WHAT IS EXPECTED>
Locate every line in the material below that has the word "pixels". Copy each of those lines.
--*--
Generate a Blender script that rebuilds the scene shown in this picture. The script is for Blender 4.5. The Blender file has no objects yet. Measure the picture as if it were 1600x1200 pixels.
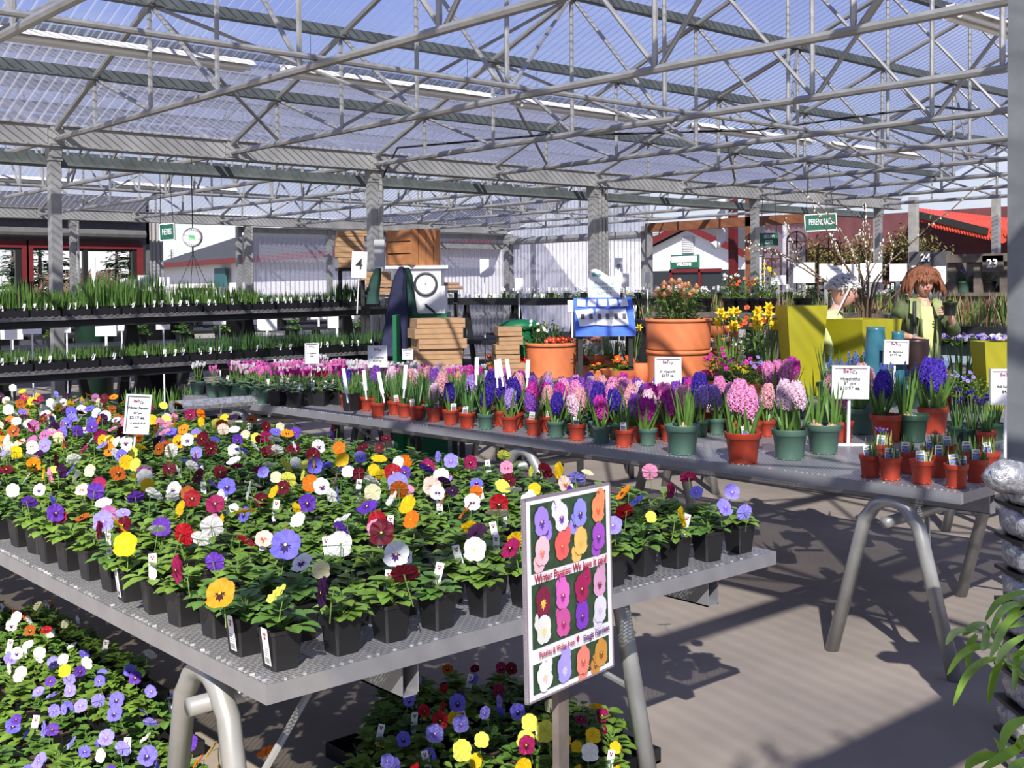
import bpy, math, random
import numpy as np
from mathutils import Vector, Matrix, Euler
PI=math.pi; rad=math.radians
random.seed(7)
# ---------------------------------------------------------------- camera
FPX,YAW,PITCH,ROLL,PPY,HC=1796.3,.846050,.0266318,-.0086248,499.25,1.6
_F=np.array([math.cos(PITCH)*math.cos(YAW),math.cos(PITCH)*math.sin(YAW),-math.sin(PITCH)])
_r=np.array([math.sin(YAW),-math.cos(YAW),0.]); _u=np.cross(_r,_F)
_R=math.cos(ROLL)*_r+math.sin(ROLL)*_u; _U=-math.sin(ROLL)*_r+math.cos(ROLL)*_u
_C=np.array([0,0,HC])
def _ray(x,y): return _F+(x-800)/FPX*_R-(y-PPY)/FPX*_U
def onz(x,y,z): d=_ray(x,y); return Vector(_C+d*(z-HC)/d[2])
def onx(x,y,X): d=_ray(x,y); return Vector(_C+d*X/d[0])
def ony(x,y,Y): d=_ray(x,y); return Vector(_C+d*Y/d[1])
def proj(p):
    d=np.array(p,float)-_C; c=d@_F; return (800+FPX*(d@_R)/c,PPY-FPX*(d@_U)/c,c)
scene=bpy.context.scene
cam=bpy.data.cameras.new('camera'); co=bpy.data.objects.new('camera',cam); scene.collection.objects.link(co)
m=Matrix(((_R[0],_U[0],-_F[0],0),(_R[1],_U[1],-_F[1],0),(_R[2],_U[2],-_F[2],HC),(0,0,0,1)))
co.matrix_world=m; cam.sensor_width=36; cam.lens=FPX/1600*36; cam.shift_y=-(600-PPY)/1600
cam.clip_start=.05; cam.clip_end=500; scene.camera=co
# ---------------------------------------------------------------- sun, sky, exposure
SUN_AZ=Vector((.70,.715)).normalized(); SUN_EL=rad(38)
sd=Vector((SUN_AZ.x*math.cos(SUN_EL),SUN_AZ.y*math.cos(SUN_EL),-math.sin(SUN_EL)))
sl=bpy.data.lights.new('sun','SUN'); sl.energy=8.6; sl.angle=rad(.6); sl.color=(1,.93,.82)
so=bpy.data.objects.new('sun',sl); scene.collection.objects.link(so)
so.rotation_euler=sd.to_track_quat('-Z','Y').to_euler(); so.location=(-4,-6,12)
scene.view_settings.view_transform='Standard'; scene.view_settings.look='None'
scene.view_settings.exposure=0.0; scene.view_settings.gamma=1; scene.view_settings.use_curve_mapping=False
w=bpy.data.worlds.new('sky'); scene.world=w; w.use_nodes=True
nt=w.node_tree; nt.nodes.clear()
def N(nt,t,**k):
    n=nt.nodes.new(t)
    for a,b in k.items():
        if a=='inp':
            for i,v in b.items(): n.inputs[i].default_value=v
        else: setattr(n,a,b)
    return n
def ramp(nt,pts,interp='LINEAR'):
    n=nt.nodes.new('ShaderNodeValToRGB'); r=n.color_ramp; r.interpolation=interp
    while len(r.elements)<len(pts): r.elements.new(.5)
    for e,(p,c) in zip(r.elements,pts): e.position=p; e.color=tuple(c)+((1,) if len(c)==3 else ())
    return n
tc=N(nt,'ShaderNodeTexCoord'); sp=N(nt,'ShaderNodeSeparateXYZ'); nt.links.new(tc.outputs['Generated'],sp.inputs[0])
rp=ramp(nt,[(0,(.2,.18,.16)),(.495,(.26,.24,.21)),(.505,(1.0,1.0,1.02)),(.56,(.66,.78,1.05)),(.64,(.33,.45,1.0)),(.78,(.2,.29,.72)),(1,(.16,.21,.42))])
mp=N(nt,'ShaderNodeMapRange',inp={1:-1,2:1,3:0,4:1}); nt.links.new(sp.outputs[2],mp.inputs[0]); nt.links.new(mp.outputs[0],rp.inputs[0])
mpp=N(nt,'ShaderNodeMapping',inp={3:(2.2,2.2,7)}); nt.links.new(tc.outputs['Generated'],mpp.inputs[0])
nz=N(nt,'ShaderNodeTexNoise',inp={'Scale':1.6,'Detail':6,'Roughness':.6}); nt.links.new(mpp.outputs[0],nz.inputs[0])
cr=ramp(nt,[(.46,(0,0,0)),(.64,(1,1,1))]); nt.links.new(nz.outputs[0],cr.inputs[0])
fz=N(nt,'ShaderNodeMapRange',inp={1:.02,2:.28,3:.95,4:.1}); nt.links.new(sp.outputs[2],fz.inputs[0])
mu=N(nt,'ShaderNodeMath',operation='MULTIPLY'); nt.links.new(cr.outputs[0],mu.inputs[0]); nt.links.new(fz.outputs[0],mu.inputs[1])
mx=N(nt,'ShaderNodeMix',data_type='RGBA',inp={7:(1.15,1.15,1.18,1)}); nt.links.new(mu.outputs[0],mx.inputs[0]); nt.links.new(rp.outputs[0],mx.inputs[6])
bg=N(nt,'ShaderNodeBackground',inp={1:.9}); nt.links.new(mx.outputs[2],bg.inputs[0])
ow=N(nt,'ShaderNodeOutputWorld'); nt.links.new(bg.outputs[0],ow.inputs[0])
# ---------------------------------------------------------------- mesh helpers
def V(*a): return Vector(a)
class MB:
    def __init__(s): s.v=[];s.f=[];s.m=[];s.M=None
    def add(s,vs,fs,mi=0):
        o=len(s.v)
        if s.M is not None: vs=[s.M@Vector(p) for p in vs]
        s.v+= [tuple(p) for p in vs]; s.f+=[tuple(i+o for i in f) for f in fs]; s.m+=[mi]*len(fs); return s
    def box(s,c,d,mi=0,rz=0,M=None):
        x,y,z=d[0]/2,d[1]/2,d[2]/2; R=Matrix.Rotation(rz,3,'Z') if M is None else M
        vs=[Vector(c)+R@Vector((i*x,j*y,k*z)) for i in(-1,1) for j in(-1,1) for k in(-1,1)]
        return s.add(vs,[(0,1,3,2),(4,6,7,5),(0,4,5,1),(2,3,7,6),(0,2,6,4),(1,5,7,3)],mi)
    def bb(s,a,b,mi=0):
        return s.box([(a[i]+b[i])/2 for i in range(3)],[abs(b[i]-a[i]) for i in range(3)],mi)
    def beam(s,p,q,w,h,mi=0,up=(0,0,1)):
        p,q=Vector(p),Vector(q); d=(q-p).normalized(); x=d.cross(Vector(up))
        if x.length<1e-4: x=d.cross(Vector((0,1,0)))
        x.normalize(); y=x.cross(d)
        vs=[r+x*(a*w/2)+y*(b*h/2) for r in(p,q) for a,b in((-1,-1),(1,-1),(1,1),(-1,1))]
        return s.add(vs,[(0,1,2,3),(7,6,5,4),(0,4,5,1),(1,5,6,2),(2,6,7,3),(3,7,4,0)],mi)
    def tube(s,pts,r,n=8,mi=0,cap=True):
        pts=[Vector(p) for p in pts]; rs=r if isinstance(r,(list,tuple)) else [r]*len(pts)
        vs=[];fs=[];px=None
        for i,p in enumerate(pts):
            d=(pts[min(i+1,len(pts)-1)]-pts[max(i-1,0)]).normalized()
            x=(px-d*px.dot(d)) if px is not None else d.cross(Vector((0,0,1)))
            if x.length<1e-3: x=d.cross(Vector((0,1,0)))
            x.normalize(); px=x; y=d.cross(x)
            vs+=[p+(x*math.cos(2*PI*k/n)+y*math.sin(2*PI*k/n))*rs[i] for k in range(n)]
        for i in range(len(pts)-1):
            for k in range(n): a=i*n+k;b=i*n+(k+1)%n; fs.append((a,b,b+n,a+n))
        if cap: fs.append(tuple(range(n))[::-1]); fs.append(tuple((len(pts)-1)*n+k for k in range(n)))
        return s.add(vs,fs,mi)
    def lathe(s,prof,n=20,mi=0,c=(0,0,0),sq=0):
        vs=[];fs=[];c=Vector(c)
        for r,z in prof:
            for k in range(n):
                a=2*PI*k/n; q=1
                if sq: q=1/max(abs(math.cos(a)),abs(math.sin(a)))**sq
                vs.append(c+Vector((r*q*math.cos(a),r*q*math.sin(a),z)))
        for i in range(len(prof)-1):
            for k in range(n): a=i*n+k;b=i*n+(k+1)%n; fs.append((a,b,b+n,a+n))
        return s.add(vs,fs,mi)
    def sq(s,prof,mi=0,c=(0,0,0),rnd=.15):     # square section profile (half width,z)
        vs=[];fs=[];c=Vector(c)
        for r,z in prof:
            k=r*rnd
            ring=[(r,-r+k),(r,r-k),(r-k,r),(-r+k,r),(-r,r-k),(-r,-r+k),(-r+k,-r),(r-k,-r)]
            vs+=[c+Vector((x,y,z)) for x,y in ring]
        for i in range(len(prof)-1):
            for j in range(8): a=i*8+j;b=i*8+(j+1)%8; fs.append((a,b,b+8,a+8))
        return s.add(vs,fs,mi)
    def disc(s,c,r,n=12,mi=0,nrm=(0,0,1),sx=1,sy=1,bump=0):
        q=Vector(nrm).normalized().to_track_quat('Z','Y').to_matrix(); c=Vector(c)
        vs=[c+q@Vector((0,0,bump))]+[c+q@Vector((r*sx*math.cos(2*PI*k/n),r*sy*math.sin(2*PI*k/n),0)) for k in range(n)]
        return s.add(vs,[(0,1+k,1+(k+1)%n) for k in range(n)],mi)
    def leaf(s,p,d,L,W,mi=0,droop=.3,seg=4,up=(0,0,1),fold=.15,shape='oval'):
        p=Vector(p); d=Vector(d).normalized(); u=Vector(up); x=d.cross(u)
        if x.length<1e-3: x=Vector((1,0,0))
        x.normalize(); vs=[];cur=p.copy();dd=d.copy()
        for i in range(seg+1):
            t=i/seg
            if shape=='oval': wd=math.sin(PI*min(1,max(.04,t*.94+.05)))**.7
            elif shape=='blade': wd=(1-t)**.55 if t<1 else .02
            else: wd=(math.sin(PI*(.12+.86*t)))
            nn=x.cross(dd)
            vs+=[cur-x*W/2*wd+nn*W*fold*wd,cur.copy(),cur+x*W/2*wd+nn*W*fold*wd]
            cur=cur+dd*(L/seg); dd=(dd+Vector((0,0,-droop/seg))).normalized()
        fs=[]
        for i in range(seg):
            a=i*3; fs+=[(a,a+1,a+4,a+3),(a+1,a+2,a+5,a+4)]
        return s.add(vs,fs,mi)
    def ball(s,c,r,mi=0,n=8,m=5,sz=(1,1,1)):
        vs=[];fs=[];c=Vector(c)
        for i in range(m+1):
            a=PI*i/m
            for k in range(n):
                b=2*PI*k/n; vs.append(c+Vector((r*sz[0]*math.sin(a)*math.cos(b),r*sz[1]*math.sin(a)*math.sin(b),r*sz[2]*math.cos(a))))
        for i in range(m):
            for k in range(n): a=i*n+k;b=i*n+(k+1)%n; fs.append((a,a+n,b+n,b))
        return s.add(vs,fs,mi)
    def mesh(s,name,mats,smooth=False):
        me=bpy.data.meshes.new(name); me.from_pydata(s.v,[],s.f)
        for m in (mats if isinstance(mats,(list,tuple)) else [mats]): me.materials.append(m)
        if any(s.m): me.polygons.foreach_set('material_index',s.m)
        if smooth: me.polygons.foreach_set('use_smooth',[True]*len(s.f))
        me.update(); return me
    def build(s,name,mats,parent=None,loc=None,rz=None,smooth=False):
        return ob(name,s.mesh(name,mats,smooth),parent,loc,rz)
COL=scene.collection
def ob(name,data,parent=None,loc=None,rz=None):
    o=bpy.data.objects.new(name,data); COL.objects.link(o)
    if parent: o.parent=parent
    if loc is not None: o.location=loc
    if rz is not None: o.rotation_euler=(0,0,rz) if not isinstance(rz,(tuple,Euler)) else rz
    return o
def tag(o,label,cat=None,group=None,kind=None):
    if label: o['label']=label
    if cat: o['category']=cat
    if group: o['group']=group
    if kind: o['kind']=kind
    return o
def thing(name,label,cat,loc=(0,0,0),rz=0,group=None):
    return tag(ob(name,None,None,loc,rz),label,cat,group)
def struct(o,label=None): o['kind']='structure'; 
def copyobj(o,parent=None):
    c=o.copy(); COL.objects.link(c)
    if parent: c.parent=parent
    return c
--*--
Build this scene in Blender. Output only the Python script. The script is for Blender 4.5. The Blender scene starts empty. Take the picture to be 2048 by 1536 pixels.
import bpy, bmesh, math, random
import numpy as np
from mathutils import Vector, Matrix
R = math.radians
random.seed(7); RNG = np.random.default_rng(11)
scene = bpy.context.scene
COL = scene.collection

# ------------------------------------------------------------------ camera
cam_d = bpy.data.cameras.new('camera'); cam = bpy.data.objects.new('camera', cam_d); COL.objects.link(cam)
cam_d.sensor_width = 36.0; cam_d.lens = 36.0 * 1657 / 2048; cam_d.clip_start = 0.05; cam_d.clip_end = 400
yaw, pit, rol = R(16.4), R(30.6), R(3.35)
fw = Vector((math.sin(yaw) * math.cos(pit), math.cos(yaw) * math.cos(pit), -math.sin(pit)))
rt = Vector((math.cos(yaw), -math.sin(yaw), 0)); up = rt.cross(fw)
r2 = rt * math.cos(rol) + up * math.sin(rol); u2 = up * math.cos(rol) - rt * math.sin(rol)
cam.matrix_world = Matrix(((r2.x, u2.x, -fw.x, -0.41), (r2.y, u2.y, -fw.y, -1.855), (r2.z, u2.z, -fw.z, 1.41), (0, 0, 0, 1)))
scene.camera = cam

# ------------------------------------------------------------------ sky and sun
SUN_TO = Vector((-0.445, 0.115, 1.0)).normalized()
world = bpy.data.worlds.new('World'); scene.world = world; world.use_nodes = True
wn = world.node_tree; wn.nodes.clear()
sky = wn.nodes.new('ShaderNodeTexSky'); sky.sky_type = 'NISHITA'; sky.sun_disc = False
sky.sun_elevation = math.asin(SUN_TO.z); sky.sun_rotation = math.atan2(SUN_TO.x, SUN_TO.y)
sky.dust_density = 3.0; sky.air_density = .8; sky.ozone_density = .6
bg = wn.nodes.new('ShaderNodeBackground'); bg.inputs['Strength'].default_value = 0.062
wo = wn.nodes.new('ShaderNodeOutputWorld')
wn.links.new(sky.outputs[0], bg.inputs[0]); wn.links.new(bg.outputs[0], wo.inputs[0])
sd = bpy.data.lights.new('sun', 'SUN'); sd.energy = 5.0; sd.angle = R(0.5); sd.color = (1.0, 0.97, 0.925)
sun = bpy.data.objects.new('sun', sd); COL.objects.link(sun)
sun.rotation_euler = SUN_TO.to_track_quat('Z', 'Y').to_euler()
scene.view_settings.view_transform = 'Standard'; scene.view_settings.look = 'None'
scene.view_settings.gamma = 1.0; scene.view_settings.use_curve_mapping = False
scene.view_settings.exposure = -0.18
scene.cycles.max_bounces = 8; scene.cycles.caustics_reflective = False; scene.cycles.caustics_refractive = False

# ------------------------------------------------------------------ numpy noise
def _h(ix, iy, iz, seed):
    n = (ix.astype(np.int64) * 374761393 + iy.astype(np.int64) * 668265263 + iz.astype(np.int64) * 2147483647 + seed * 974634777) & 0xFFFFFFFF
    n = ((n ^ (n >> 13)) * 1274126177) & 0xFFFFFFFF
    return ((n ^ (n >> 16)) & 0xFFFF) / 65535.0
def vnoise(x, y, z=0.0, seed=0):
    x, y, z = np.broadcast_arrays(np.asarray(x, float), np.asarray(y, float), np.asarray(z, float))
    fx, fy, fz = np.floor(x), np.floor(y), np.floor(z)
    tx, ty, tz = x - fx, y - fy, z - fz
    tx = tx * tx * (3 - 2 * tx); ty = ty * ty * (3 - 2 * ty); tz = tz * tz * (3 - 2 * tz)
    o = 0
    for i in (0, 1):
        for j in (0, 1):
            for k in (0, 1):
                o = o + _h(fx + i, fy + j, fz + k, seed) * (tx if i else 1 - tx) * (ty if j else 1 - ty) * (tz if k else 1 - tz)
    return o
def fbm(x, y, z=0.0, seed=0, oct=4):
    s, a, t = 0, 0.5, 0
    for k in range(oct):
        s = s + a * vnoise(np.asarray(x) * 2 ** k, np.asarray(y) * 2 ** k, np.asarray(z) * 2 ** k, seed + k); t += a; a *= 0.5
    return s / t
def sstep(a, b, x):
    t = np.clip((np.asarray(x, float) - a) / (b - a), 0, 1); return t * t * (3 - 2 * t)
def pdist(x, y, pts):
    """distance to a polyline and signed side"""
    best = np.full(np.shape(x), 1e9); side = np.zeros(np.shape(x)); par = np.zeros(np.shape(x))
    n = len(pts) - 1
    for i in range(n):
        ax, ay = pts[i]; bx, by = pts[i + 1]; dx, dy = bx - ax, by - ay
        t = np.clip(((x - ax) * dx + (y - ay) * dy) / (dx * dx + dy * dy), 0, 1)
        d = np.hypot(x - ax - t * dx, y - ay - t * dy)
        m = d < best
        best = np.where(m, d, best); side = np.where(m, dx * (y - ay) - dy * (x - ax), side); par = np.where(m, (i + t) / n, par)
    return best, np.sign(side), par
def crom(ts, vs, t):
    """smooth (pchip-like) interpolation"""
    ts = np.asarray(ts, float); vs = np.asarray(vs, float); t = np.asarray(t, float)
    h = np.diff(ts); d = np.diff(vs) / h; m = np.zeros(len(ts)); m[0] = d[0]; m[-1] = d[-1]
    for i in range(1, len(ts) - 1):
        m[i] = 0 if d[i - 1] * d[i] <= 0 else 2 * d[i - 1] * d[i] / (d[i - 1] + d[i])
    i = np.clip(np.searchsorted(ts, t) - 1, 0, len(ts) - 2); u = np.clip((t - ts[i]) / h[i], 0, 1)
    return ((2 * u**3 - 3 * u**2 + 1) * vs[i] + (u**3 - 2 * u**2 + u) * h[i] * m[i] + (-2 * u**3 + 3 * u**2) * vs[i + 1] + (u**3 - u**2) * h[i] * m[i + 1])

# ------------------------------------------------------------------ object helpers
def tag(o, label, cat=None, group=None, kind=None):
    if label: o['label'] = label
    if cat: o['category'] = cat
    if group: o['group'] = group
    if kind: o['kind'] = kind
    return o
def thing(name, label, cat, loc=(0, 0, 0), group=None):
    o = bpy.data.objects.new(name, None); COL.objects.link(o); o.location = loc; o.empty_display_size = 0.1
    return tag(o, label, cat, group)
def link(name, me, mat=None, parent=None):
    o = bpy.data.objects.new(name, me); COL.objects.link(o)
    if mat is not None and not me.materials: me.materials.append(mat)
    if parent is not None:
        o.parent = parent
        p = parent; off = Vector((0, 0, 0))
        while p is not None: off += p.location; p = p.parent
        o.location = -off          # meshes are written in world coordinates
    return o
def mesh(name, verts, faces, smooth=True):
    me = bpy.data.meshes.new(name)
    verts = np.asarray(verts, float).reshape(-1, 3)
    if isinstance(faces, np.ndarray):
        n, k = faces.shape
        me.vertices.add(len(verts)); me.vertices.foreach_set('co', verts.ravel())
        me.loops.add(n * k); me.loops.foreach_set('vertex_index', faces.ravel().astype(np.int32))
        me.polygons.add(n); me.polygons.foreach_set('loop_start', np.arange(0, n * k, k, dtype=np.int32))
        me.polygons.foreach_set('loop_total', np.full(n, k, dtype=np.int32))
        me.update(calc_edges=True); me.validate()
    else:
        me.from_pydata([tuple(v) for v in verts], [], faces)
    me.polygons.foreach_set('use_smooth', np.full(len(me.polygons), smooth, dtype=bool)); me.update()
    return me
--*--
THE REPLY>
Generate a Blender script that rebuilds the scene shown in this picture. The script is for Blender 4.5. The Blender file has no objects yet. Measure the picture as if it were 1600x1200 pixels.
Build this scene in Blender. Output only the Python script. The script is for Blender 4.5. The Blender scene starts empty. Take the picture to be 2048 by 1536 pixels.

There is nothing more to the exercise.